The Resurrection

HE IS RISEN!

by Father Brian J. Soliven on Sunday April 5, 2026

It is a curious thing how easily we grow accustomed to the dull weight of the world, as though sorrow were the final word, as though death were the great period at the end of every sentence. We live, most of us, as if the story is already written in ink that cannot be altered. The tears of Good Friday, we think, is simply how things are.

But then… there is Easter.

The Resurrection is not merely a happy ending tacked onto a tragic tale. It is the great reversal, the divine interruption. It is, if you like, the Author Himself stepping onto the stage and insisting that the play shall not end in darkness after all. Death, which seemed so solid, so inevitable, is revealed to be a door—and not a locked one.

If Christ is risen, then everything we assumed to be ultimate is, in fact, provisional. Sin is not the final master. Suffering is not meaningless. Even death itself has been, as it were, hollowed out from the inside. The worst thing is never the last thing.

This changes not only our destination, but our present. For if death has been defeated, then fear need not govern us like before. We are freed, freed to love recklessly, to forgive extravagantly, to hope stubbornly in places where hope seems absurd. The Resurrection does not remove the wounds of the world; rather, it transforms them. The scars remain, but they shine iridescently. St. Augustine discovered this in the 4th century, when he famously exclaimed, “In my deepest wound I saw your glory and it dazzled me.” 

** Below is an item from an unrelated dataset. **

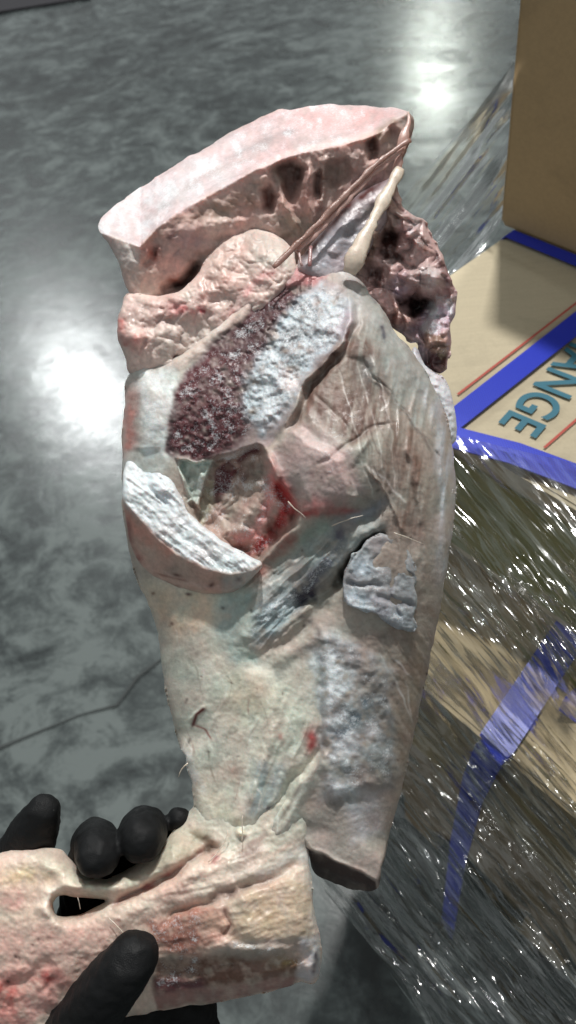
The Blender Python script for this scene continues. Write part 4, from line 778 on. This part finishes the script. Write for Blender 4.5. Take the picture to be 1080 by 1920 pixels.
solid('hock', hock, hock_h, FAT, root, (206, 184, 168), hole=slit,
  feats=[('line', [(98, 1728), (84, 1700), (92, 1672), (120, 1662), (170, 1668), (220, 1666)], 13, 16), ('line', [(60, 1600), (110, 1625), (150, 1660), (220, 1662), (290, 1630), (350, 1570)], 20, 14), ('line', [(210, 1700), (260, 1672), (320, 1640), (370, 1605), (400, 1590)], 9, -22), ('line', [(200, 1725), (260, 1702), (330, 1660), (400, 1620)], 20, 10),
         ('line', [(310, 1715), (380, 1692), (450, 1672), (520, 1645), (560, 1620)], 10, -13), ('line', [(300, 1735), (330, 1705), (420, 1690)], 5, -6), ('line', [(420, 1700), (428, 1735), (410, 1755)], 6, -8), ('line', [(380, 1740), (480, 1775), (560, 1770)], 12, -6), ('line', [(300, 1820), (400, 1810), (520, 1800), (570, 1790)], 16, -20), ('line', [(440, 1790), (540, 1780)], 10, 8),
         ('line', [(360, 1570), (400, 1590), (385, 1620)], 10, -14), ('blob', (450, 1560, 9, 7, 0), 1.4, 14), ('line', [(584, 1600), (588, 1700), (600, 1780)], 6, 8), ('line', [(460, 1700), (440, 1660), (500, 1620)], 8, 5), ('line', [(20, 1850), (60, 1830), (100, 1800)], 14, -6), ('poly', [(-100, 1800), (140, 1790), (100, 1950), (-100, 1990)], 20, 6, 'lump', 26), ('poly', [(280, 1560), (580, 1600), (590, 1820), (300, 1860)], 20, 2.2, 'fib', 16, -18), ('blob', (590, 1810, 14, 24, 0), 1.3, 12)],
  paint=[('poly', [(-120, 1640), (100, 1600), (140, 1660), (80, 1740), (-120, 1800)], 30, (212, 186, 166), .8), ('blob', (50, 1640, 44, 18, 0), 1, (200, 176, 130), .5, .6), ('blob', (60, 1602, 36, 14, 0), 1, (188, 160, 152), .7), ('poly', [(-100, 1740), (240, 1730), (260, 1790), (120, 1860), (-100, 1900)], 26, (216, 174, 160), .85, .5), ('blob', (20, 1690, 30, 20, 0), 1, (206, 148, 140), .5, .8), ('poly', [(-100, 1830), (100, 1810), (130, 1840), (60, 1920), (-100, 1960)], 16, (200, 136, 126), .7, .6), ('blob', (88, 1832, 26, 9, -10), 1, (150, 46, 42), .85, .5), ('blob', (12, 1862, 20, 20, 0), 1, (176, 62, 52), .7, .6), ('poly', [(60, 1860), (110, 1850), (100, 1900), (40, 1920)], 10, (212, 158, 148), .7), ('line', [(10, 1838), (16, 1842)], 4, (70, 40, 34), .8),
         ('line', [(20, 1796), (34, 1798)], 3, (80, 50, 44), .8), ('blob', (62, 1768, 3, 3, 0), 1, (110, 60, 50), .8), ('blob', (74, 1757, 3, 3, 0), 1, (110, 60, 50), .8), ('line', [(98, 1728), (80, 1700), (92, 1670), (120, 1660)], 12, (222, 206, 190), .9, .1), ('line', [(60, 1605), (110, 1625), (150, 1660), (220, 1662), (290, 1625), (350, 1560)], 16, (206, 200, 178), .85, .4), ('poly', [(240, 1640), (340, 1550), (400, 1540), (380, 1600), (280, 1660)], 12, (180, 168, 148), .8, .5),
         ('line', [(210, 1700), (262, 1670), (330, 1628), (385, 1590)], 6, (140, 88, 84), .85, .4), ('blob', (282, 1662, 9, 4, -30), 1, (140, 34, 34), .9), ('line', [(405, 1605), (398, 1622)], 7, (160, 96, 100), .85), ('line', [(380, 1570), (395, 1580), (385, 1600)], 10, (110, 92, 78), .8, .8), ('line', [(230, 1720), (290, 1690), (370, 1650), (420, 1630)], 20, (220, 192, 176), .85, .3), ('blob', (240, 1735, 40, 14, -20), 1, (196, 164, 150), .5),
         ('poly', [(350, 1400), (600, 1400), (575, 1570), (480, 1580), (400, 1560), (350, 1530)], 20, (190, 188, 172), .95, .3), ('poly', [(400, 1510), (560, 1560), (580, 1640), (450, 1660), (410, 1600)], 20, (196, 188, 172), .85, -151), ('poly', [(450, 1570), (500, 1560), (480, 1630), (440, 1650)], 12, (168, 146, 136), .7, -151), ('blob', (450, 1558, 10, 7, 0), 1.5, (224, 216, 192), .9), ('line', [(380, 1690), (450, 1670), (520, 1640)], 10, (138, 116, 106), .85, .4), ('line', [(480, 1650), (560, 1600)], 14, (182, 176, 168), .7, .6),
         ('poly', [(430, 1690), (560, 1640), (585, 1700), (580, 1760), (430, 1770)], 12, (194, 170, 146), .85, .4), ('blob', (500, 1710, 44, 26, -15), 1, (192, 160, 124), .45, .8), ('poly', [(270, 1730), (340, 1700), (425, 1700), (420, 1750), (380, 1790), (300, 1790)], 14, (164, 116, 100), .85, .5), ('blob', (405, 1730, 22, 20, 0), 1.3, (210, 176, 154), .8), ('line', [(420, 1702), (428, 1730), (412, 1752)], 2.5, (120, 76, 64), .8), ('blob', (340, 1760, 40, 16, -10), 1, (136, 84, 70), .8, .5),
         ('poly', [(290, 1800), (400, 1790), (560, 1785), (560, 1835), (400, 1850), (290, 1860)], 10, (112, 78, 64), .92, .4), ('poly', [(290, 1835), (380, 1835), (390, 1870), (290, 1880)], 10, (100, 56, 62), .8, .3), ('poly', [(290, 1865), (400, 1850), (560, 1828), (550, 1850), (400, 1880), (290, 1894)], 5, (150, 108, 100), .85), ('poly', [(430, 1768), (570, 1760), (580, 1790), (480, 1800), (400, 1790)], 10, (166, 150, 140), .85, .5), ('blob', (535, 1800, 24, 12, -10), 1, (152, 124, 74), .6, .9), ('blob', (545, 1812, 12, 8, 0), 1, (70, 50, 38), .7, .9),
         ('poly', [(560, 1760), (600, 1750), (606, 1830), (584, 1848), (560, 1830)], 8, (186, 182, 184), .9, .5), ('line', [(594, 1785), (592, 1828)], 5, (92, 84, 90), .75, .8), ('line', [(580, 1600), (588, 1680), (596, 1740)], 7, (206, 198, 190), .9, .5), ('line', [(560, 1590), (575, 1620)], 12, (206, 204, 198), .8, .7),
         ('poly', [(290, 1790), (380, 1780), (380, 1850), (290, 1860)], 16, None, .42, .8), ('line', [(420, 1770), (520, 1790), (580, 1800)], 16, None, .42, .9), ('poly', [(260, 1700), (400, 1700), (400, 1800), (280, 1800)], 20, None, .36, .5), ('poly', [(-60, 1600), (560, 1560), (560, 1680), (-60, 1780)], 30, None, .24, .5)],
  R=lambda x, y: 40-26*sstep((1600-y)/60)*sstep((x-340)/40), thick=150, seed=27, warp=6, rough=(3, 30), mott=.07, step=2.2)
# stray hairs and threads of sinew
for path in ([(146, 1682, 96, .9), (150, 1706, 90, .7)], [(425, 1556, 90, 1.4), (424, 1580, 92, 1.2), (408, 1600, 94, 1.1), (390, 1616, 96, .8)], [(205, 1720, 118, 1.1), (226, 1742, 124, 1.1), (240, 1760, 126, .8)], [(620, 985, 130, 1.), (650, 972, 138, 1.), (682, 966, 142, .8)], [(540, 938, 128, 1.2), (556, 958, 130, 1.2), (572, 972, 128, .8)], [(740, 1000, 140, 1.1), (765, 1008, 132, 1.), (795, 1020, 110, .7)], [(455, 1530, 100, 1.1), (452, 1580, 98, 1)], [(152, 1390, 0, 1)] * 0 or [(352, 1430, 30, 1.), (338, 1442, 20, .8), (334, 1458, 14, .6)]):
    tube('sinew_thread', path, WET, root, seg=5, col=(206, 188, 172), jitter=2)

# ------------------------------------------------------------------ the gloved hand
def glove_material():
    m, nt = newmat('black_coated_knit'); N = NB(nt); vec = N('ShaderNodeTexCoord').outputs['Object']
    kn = N('ShaderNodeTexVoronoi', {'Vector': vec, 'Scale': 1800.}).outputs[0]; n = N.noise(vec, 55, 5, .6); sp = N.noise(vec, 520, 3, .7)
    dust = N('ShaderNodeMapRange', {0: N.math('ADD', sp, N.math('MULTIPLY', n, .25)), 1: .86, 2: .93}, clamp=True).outputs[0]
    c = N.mix(n, (.004, .0044, .005, 1), (.009, .0093, .0098, 1)); c = N.mix(N.math('MULTIPLY', dust, .45), c, (.35, .34, .33, 1))
    h = N.math('ADD', N.math('MULTIPLY', kn, .6), N.math('MULTIPLY', n, 1.6)); bp = N('ShaderNodeBump', {'Strength': .35, 'Distance': .0007, 'Height': h}).outputs[0]
    b = N('ShaderNodeBsdfPrincipled', {'Base Color': c, 'Roughness': N.math('MULTIPLY_ADD', n, .4, .36), 'Normal': bp, 'Specular IOR Level': .17}); N.out(b.outputs[0]); return m
GLOVE = glove_material()
th = empty('gloved_hand', tuple(at(100., 1900., DM+.06)), 'hand in a black knitted work glove gripping the hock end of the shank', 'hand')
def capsules(bm, path):
    """overlapping round cross-sections along a finger; merged by the remesh into one skin"""
    P = np.array(path, float); Q = []
    for i in range(len(P)-1):
        n = max(2, int(np.hypot(*(P[i+1]-P[i])[:2])/5)+int(abs(P[i+1, 2]-P[i, 2])/6)); Q += [P[i]+(P[i+1]-P[i])*t/n for t in range(n)]
    Q.append(P[-1]); Q = np.array(Q)
    for _ in range(4): Q[1:-1] = (Q[:-2]+2*Q[1:-1]+Q[2:])/4
    for x, y, h, r in Q:
        c = at(x, y, DM-h*SM)
        bmesh.ops.create_icosphere(bm, subdivisions=3, radius=r*SM*(DM-h*SM)/DM, matrix=Matrix.Translation(Vector(c-np.array(th.location))))
bm = bmesh.new()
for path in (
    [(-10, 1830, -120, 50), (-12, 1720, -130, 46), (20, 1640, -70, 52), (52, 1585, -20, 50), (68, 1550, 10, 43), (82, 1520, 30, 31)],         # little finger side: rises behind the knob
    [(120, 1850, -140, 52), (150, 1740, -150, 48), (168, 1630, -110, 44), (178, 1575, -20, 42), (184, 1592, 60, 44), (184, 1604, 96, 41)],
    [(200, 1850, -140, 52), (240, 1740, -150, 48), (262, 1620, -110, 44), (270, 1555, -20, 43), (268, 1562, 50, 46), (266, 1574, 84, 42)],
    [(300, 1860, -140, 50), (320, 1740, -150, 46), (332, 1620, -120, 38), (338, 1548, -60, 27), (334, 1536, -10, 23)],
    [(60, 1960, -110, 64), (120, 1960, 20, 62), (165, 1905, 110, 58), (205, 1850, 150, 55), (238, 1808, 160, 50), (252, 1794, 156, 46)],    # thumb over the front
    [(0, 1850, -140, 60), (120, 1880, -150, 62), (250, 1880, -140, 58), (350, 1900, -120, 58)],                                             # palm behind the bone
    [(60, 1960, -130, 66), (200, 1980, -130, 66), (340, 1975, -120, 62), (362, 1930, -115, 50)],
    [(60, 1960, -120, 70), (0, 2080, -80, 72), (-60, 2250, -40, 78), (-120, 2450, 0, 86)]):
    capsules(bm, path)
me = bpy.data.meshes.new('glove'); bm.to_mesh(me); bm.free(); me.materials.append(GLOVE)
gl = bpy.data.objects.new('glove', me); C.objects.link(gl); gl.parent = th
md = gl.modifiers.new('skin_over', 'REMESH'); md.mode = 'VOXEL'; md.voxel_size = .0011; md.use_smooth_shade = True
sm = gl.modifiers.new('soften', 'SMOOTH'); sm.factor = .6; sm.iterations = 6
tx = bpy.data.textures.new('creases', 'CLOUDS'); tx.noise_scale = .009; tx.noise_depth = 2
dm = gl.modifiers.new('creases', 'DISPLACE'); dm.texture = tx; dm.strength = .0026; dm.mid_level = .5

And here is the most astonishing part: the Resurrection is not merely something that happened to Christ; it is something that happens to us. We are invited into it. The new life is not postponed until some distant heaven; it has already begun, quietly, like dawn spreading across the Central Valley, once suffocated by dense tule fog.

So we must ask ourselves: do we still live as though the tomb is sealed? Or have we begun to live as though it is empty?

For if it is empty—and it is—then everything has changed.